INFORMATION SHOWN —
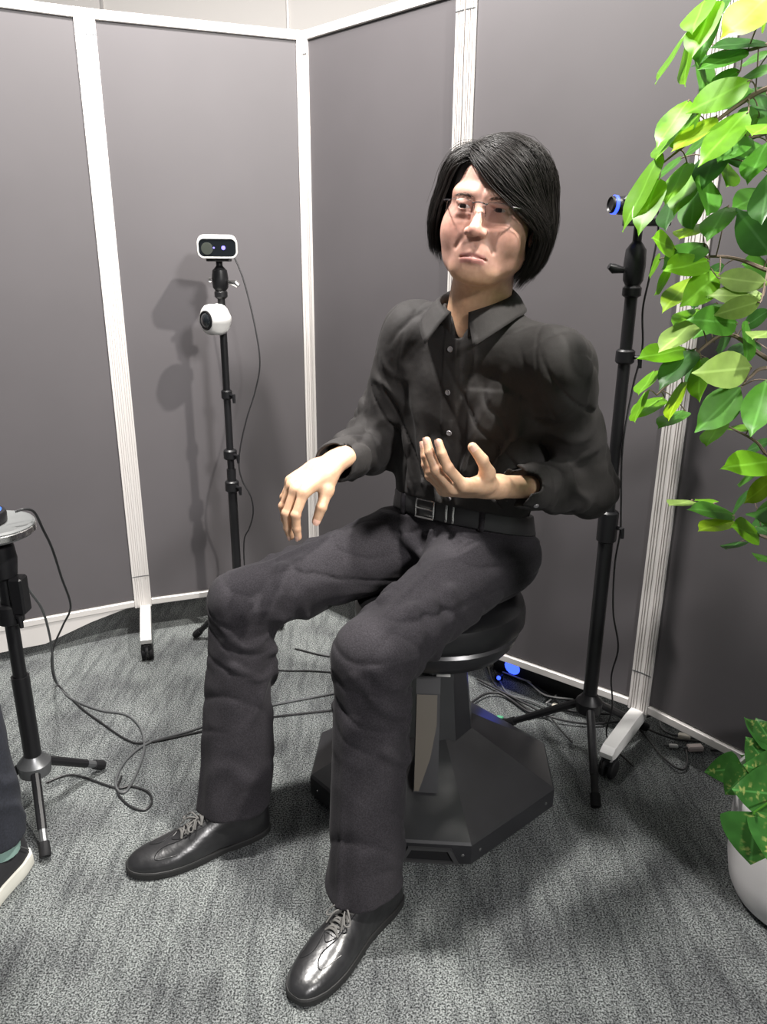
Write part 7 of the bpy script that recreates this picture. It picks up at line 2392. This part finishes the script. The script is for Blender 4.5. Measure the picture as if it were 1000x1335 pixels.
tree = thing("ficus_tree", "leafy green fig tree overhanging the right edge from the white pot", "tree", (POT[0] + 0.03, POT[1] + 0.02, 0.205))
tr0 = np.array((POT[0] + 0.03, POT[1] + 0.02, 0.205))
trunk_pts = spline([tr0, tr0 + (0.02, 0.01, 0.35), tr0 + (0.06, -0.01, 0.75), tr0 + (0.08, -0.02, 1.15), tr0 + (0.10, -0.03, 1.6)], 8)
trunk_pts = [p for p in trunk_pts]
part("trunk", MB().tube(trunk_pts, list(np.linspace(0.019, 0.009, len(trunk_pts))), 10), M['bark'], tree)
TRK = np.array(trunk_pts)
rgb = np.random.RandomState(9)
branches = []
for i, b in enumerate(BRANCHES):
    b = [np.array(p) for p in b]
    st = TRK[np.argmin(((TRK - (b[0] - (0, 0, 0.10))) ** 2).sum(1))]
    line = spline([st, (st + b[0]) / 2 + (0, 0, 0.02)] + b, 6)
    mbx = MB().tube(line, list(np.linspace(0.0050, 0.0011, len(line))), 6)
    for lf in LEAVES:
        if lf[12] == i:
            q0 = np.array(lf[13:16]); q1 = np.array(lf[1:4])
            if np.linalg.norm(q1 - q0) > 0.004:
                mbx.tube(spline([q0, (q0 + q1) / 2 + (0, 0, 0.004), q1, q1 + np.array(lf[4:7]) * 0.004], 3), 0.0009, 5)
    part("branch", mbx, M['bark'], tree)
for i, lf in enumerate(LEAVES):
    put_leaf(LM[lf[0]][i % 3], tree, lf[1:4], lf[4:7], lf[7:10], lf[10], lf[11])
# the dense crown above and beside the picture: only its shade is seen
cb = {}
crown = MB()
v0, f0 = [v.co.copy() for v in LM['mid'][0].vertices], [tuple(p.vertices) for p in LM['mid'][0].polygons]
for c9 in CANOPY:
    p, d, n = c9[0:3], c9[3:6], c9[6:9]
    y = Vector(d).normalized(); z = Vector(n); z = (z - y * z.dot(y)).normalized(); R3 = frame3(y.cross(z), y, z)
    crown.add([Vector(p) + R3 @ (v * 0.098) for v in v0], f0)
    cb.setdefault((int(p[2] * 4), int(p[0] * 4)), []).append(np.array(p))
o = part("foliage", crown, M['leaf_crown'], tree, True, None); o['kind'] = 'stuff'
for k, ps in cb.items():
    c = sum(ps) / len(ps)
    st = TRK[np.argmin(((TRK - (c - (0, 0, 0.12))) ** 2).sum(1))]
    mbx = MB().tube(spline([st, (st + c) / 2 + (0, 0, 0.03), c], 5), list(np.linspace(0.0045, 0.0015, 11)), 6)
    for p in ps:
        if np.linalg.norm(p - c) > 0.003:
            mbx.tube([c, (c + p) / 2 + (0, 0, 0.008), p], 0.0010, 5)
    part("branch", mbx, M['bark'], tree)

herb = thing("pothos_plant", "broad-leaved trailing plant spilling over the white pot rim", "plant", (POT[0] - 0.05, POT[1], 0.212))
BMS = [leaf_mesh("leaf", M['leaf_pothos'], 0.42, d, True, 11) for d in (0.10, 0.20)]
stm = MB()
h0 = np.array((POT[0] - 0.05, POT[1], 0.212))
more = []
for i in range(9):
    a = rgb.uniform(-1.2, 2.2)
    d = np.array((math.cos(a), math.sin(a), rgb.uniform(-0.3, 0.4)))
    b = np.array((POT[0], POT[1], 0.27)) + d * (0.09, 0.09, 0.06)
    more.append((*b, *d, *(np.array((0, 0, 1)) - 0.4 * d), rgb.uniform(0.08, 0.1), 1.0))
for i, lf in enumerate(list(BROAD) + more):
    put_leaf(BMS[i % 2], herb, lf[0:3], lf[3:6], lf[6:9], lf[9], lf[10] if len(lf) > 10 else 1.0)
    b = np.array(lf[0:3])
    part("stem", MB().tube(spline([h0 + (0.01 * (i % 3), 0.012 * (i % 4), 0.002), (h0 + b) / 2 + (0, 0, 0.03), b, b + np.array(lf[3:6]) * 0.006], 5), 0.0018, 6), M['leaf_mid'], herb)

# ------------------------------------------------------------------ person standing at the left edge (only a shin and a shoe reach the picture)
SD_ = unit((-0.22, -0.975, 0)); SL = np.array((-SD_[1], SD_[0], 0)); SL = SL if SL[0] > 0 else -SL
heelL = np.array((-0.742, 1.285, 0.0)); heelR = heelL - SL * 0.23 + SD_ * 0.04
stand = thing("person", "person standing at the left edge in dark jeans and white-soled black sneakers", "person", tuple((heelL + heelR) / 2 + SD_ * 0.08))
J = {}
for k, h in (('L', heelL), ('R', heelR)):
    J['ank' + k] = h + SD_ * 0.055 + ZV * 0.09
    J['kne' + k] = h + SD_ * 0.070 + ZV * 0.49 + SL * (0 if k == 'L' else 0.02) - SL * (0.02 if k == 'L' else 0)
hipc = (heelL + heelR) / 2 + SD_ * 0.05 + ZV * 0.90
for k, s in (('L', 1), ('R', -1)):
    J['hip' + k] = hipc + SL * 0.085 * s
    J['sho' + k] = hipc + SL * 0.18 * s + ZV * 0.50
    J['elb' + k] = hipc + SL * 0.215 * s + ZV * 0.22 - SD_ * 0.01
    J['wri' + k] = hipc + SL * (0.05 * s) + ZV * 0.17 + SD_ * 0.20
nk = hipc + ZV * 0.57


def f_st_legs(P):
    d = None
    for k in 'LR':
        e = s_cap(P, J['hip' + k], J['kne' + k], 0.088, 0.066)
        e = smin(e, s_cap(P, J['kne' + k], J['ank' + k] - ZV * 0.05, 0.064, 0.056), 0.03)
        e = e + folds(P, J['kne' + k], J['ank' + k], SL, 4, 0.004, 1.4, 0.35, 1.2)
        d = e if d is None else smin(d, e, 0.03)
    d = smin(d, s_ecap(P, hipc - ZV * 0.02, hipc + ZV * 0.10, SL, 0.155, 0.105, 0.150, 0.10), 0.05)
    return smax(d, 0.105 - P[:, 2], 0.004)


def f_st_top(P):
    d = s_ecap(P, hipc + ZV * 0.06, hipc + ZV * 0.40, SL, 0.165, 0.115, 0.175, 0.115)
    d = smin(d, s_cap(P, J['shoL'], J['shoR'], 0.06, 0.06), 0.05)
    for k in 'LR':
        d = smin(d, smin(s_cap(P, J['sho' + k], J['elb' + k], 0.058, 0.05), s_cap(P, J['elb' + k], J['wri' + k], 0.05, 0.04), 0.02), 0.03)
    return smax(d + ripple(P, 0.003, 28, 2), -s_cap(P, nk - ZV * 0.03, nk + ZV * 0.2, 0.06, 0.06), 0.005)


def f_st_body(P):
    hc = nk + ZV * 0.17 + SD_ * 0.02
    d = s_ell(P, hc + ZV * 0.02, (0.078, 0.095, 0.095), np.stack([SL, SD_, ZV], 1))
    d = smin(d, s_ell(P, hc + SD_ * 0.025 - ZV * 0.05, (0.058, 0.06, 0.07), np.stack([SL, SD_, ZV], 1)), 0.03)
    d = smin(d, s_cap(P, hc + SD_ * 0.088 + ZV * 0.005, hc + SD_ * 0.108 - ZV * 0.03, 0.008, 0.012), 0.012)
    d = smin(d, s_cap(P, nk - ZV * 0.05, hc - ZV * 0.05, 0.056, 0.052), 0.02)
    d = smin(d, s_cap(P, nk - ZV * 0.05, hipc, 0.06, 0.06), 0.03)
    for k in 'LR':
        d = smin(d, s_cap(P, hipc, J['hip' + k], 0.05, 0.05), 0.02)
        d = smin(d, s_cap(P, J['hip' + k], J['kne' + k], 0.05, 0.04), 0.02)
        d = smin(d, s_cap(P, J['kne' + k], J['ank' + k], 0.04, 0.032), 0.02)
        d = smin(d, s_cap(P, nk - ZV * 0.05, J['sho' + k], 0.04, 0.03), 0.02)
        d = smin(d, s_cap(P, J['sho' + k], J['elb' + k], 0.03, 0.026), 0.01)
        d = smin(d, s_cap(P, J['elb' + k], J['wri' + k], 0.026, 0.023), 0.01)
        w = J['wri' + k]; s = 1 if k == 'L' else -1
        dn = unit(SD_ * 0.6 - SL * s * 0.8 - ZV * 0.1)
        d = smin(d, s_ecap(P, w, w + dn * 0.08, SD_, 0.026, 0.017, 0.036, 0.014), 0.01)
        for q in range(4):
            b = w + dn * 0.085 + SD_ * (0.027 - 0.018 * q)
            m = b + dn * 0.04 - SL * s * 0.006
            d = smin(d, smin(s_cap(P, b, m, 0.0088, 0.008), s_cap(P, m, m + dn * 0.036 - SL * s * 0.014, 0.008, 0.0065), 0.003), 0.004)
        t0 = w + dn * 0.03 + SD_ * 0.025
        d = smin(d, s_cap(P, t0, t0 + dn * 0.05 + SD_ * 0.025 - SL * s * 0.012, 0.011, 0.008), 0.01)
    return d


def mesh_of(name, f, lo, hi, h, m):
    v, q = surface(f, lo, hi, h)
    return link_mesh(name, v, q.tolist(), m, stand, True), v


blo = hipc - np.array((0.45, 0.35, 0.92)); bhi = hipc + np.array((0.45, 0.35, 0.95))
sb, svv = mesh_of("body", f_st_body, blo, bhi, 0.0045, M['skin'])
ca = sb.data.color_attributes.new("tint", 'FLOAT_COLOR', 'POINT')
ca.data.foreach_set("color", np.tile(np.array((0.62, 0.39, 0.28, 1), np.float32), len(svv)))
mesh_of("jeans", f_st_legs, blo, bhi, 0.006, M['denim'])
mesh_of("jacket", f_st_top, blo, bhi, 0.007, M['jacket'])
hcc = nk + ZV * 0.17 + SD_ * 0.02
mesh_of("hair", lambda P: smax(s_ell(P, hcc + ZV * 0.028 - SD_ * 0.012, (0.086, 0.102, 0.10), np.stack([SL, SD_, ZV], 1)), -s_cap(P, hcc + SD_ * 0.15 + ZV * 0.02, hcc + SD_ * 0.12 - ZV * 0.14, 0.085, 0.12), 0.01), hcc - 0.2, hcc + 0.2, 0.006, M['hair'])
for s in (-1, 1):
    part("eyeball", MB().ball(hcc + SD_ * 0.083 + SL * 0.031 * s + ZV * 0.0, 0.011, 12), M['eye_white'], stand)
for k, h in (('L', heelL), ('R', heelR)):
    inn = -SL if k == 'L' else SL

    def sp(x, y, z):
        return h + SD_ * y + inn * (x + 0.006 * math.sin(math.pi * y / 0.28)) + ZV * z
    ys = np.linspace(0, 0.28, 30)
    hw = np.interp(ys, [0, .01, .04, .1, .15, .2, .24, .265, .278, .28], [.014, .026, .034, .036, .042, .048, .045, .034, .018, .004])
    tp = np.interp(ys, [0, .02, .06, .1, .16, .22, .26, .28], [.075, .088, .092, .092, .070, .052, .044, .030])
    vs, fs = [], []
    for y, w, t in zip(ys, hw, tp):
        for a in np.linspace(0, math.pi, 18):
            vs.append(sp(w * math.copysign(abs(math.cos(a)) ** 0.75, math.cos(a)) * (1 - 0.28 * math.sin(a) ** 2), y, 0.024 + (t - 0.024) * math.sin(a) ** 0.8))
    fs = [(i * 18 + j, i * 18 + j + 1, i * 18 + j + 19, i * 18 + j + 18) for i in range(29) for j in range(17)]
    shoe = link_mesh("sneaker", vs, fs, M['sneaker'], stand, True)
    ol = [(w + 0.005, y) for y, w in zip(ys, hw)] + [(-w - 0.005, y) for y, w in zip(ys[::-1], hw[::-1])]
    n = len(ol)
    vs = [sp(x * g, 0.14 + (y - 0.14) * (1.02 if g == 1 else 1.01), z) for z, g in ((0.001, 0.97), (0.005, 1), (0.022, 1), (0.030, 0.985), (0.031, 0.93)) for x, y in ol]
    fs = [(r * n + i, r * n + (i + 1) % n, (r + 1) * n + (i + 1) % n, (r + 1) * n + i) for r in range(4) for i in range(n)] + [tuple(range(n - 1, -1, -1)), tuple(range(4 * n, 5 * n))]
    part("rubber_sole", MB().add(vs, fs), M['sneaker_sole'], shoe, True, 30)
    part("seam", MB().tube(spline([sp(-0.036 * (1 if k else 1), 0.02, 0.05), sp(-0.0365, 0.035, 0.068), sp(-0.030, 0.05, 0.086)], 5), 0.0011, 6), M['cable_grey'], shoe)
    part("sock", MB().lathe(h + SD_ * 0.055, [(0.036, 0.07), (0.037, 0.09), (0.037, 0.125), (0.03, 0.13)], (0, 0, 1), 20), M['sock'], stand)
    lc = MB()
    for q in range(4):
        y = 0.115 + 0.02 * q
        z = float(np.interp(y, ys, tp)) + 0.001
        lc.tube([sp(-0.016, y, z - 0.004), sp(0, y, z + 0.002), sp(0.016, y, z - 0.004)], 0.002, 6)
    o = part("laces", lc, M['sneaker_sole'], shoe); o['kind'] = 'stuff'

TASK BRIEF —
Copy out every line of the material above that mentions the word "tree".

IN RESPONSE —
tree = thing("ficus_tree", "leafy green fig tree overhanging the right edge from the white pot", "tree", (POT[0] + 0.03, POT[1] + 0.02, 0.205))
part("trunk", MB().tube(trunk_pts, list(np.linspace(0.019, 0.009, len(trunk_pts))), 10), M['bark'], tree)
    part("branch", mbx, M['bark'], tree)
    put_leaf(LM[lf[0]][i % 3], tree, lf[1:4], lf[4:7], lf[7:10], lf[10], lf[11])
o = part("foliage", crown, M['leaf_crown'], tree, True, None); o['kind'] = 'stuff'
    part("branch", mbx, M['bark'], tree)